Challenges and opportunities in developing a hash table optimized for persistent memory

Most programs have traditionally been divisible into either "in-memory" or "database" applications. When writing in-memory applications, all that matters for speed is the efficiency of the algorithms and data structures in the CPU/memory system during the run of the program, whereas with database applications the main determinant of speed is the number and pattern of accesses to storage (e.g., random accesses vs. sequential ones). The reason that database application programmers don't need to be too concerned with in-memory algorithmic efficiency is that the time it takes for one storage access, typically measured in hundreds of microseconds, corresponds to tens or hundreds of thousands of CPU instruction times, which are measured in picoseconds. Thus, tuning the CPU part of the problem, other than by selecting a reasonable algorithm, is generally a waste of time in such applications.

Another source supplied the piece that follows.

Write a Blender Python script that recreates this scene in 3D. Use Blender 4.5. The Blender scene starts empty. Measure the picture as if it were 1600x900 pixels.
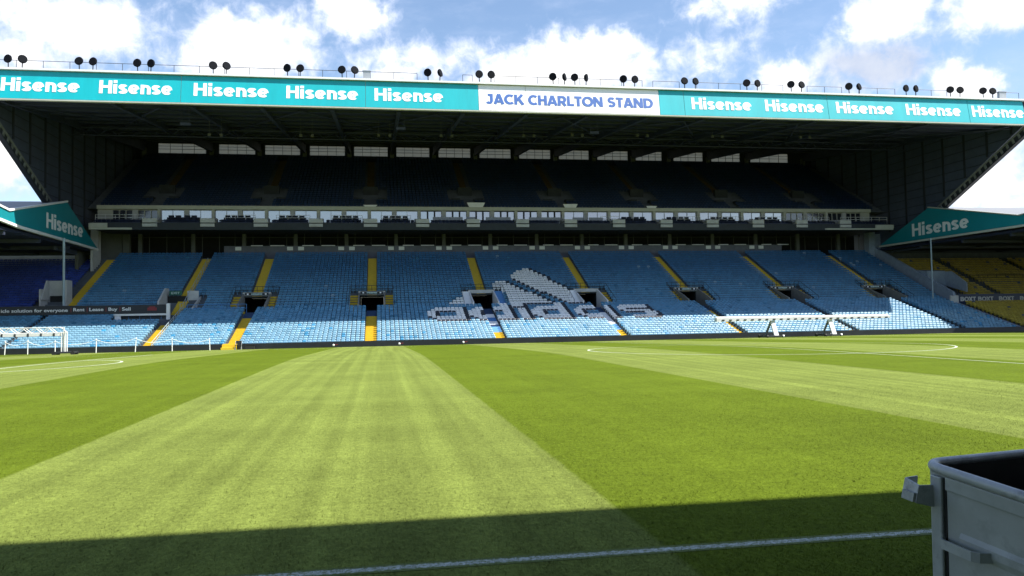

However, when programming with persistent memory, the luxury of concentrating on only one of these sets of constraints is gone. One access to persistent memory takes a few hundred nanoseconds, which is roughly the time it takes to execute 1000 sequential CPU instructions. Thus, with such storage devices, the efficiency of CPU processing is critical to overall program performance in a way that is not true with slower storage devices. This new significance of CPU processing time, along with the fact that persistent memory is accessed through the virtual memory mechanism, implies new restrictions on the design and implementation of such programs if optimal performance is to be obtained. A few of these restrictions are: 1. Random accesses to arrays or vectors that won't fit in the CPU caches must be avoided for optimal performance. 2. The time to calculate a hash code or similar operation, normally considered insignificant with a database program, can cause performance bottlenecks and must be executed in as efficient a manner as possible. 3. System calls that cause a context switch cannot be executed in the critical path because they take too much time (on the order of a microsecond). The design of a heterogeneous hash table tuned for persistent memory provides an instructive example of such restrictions.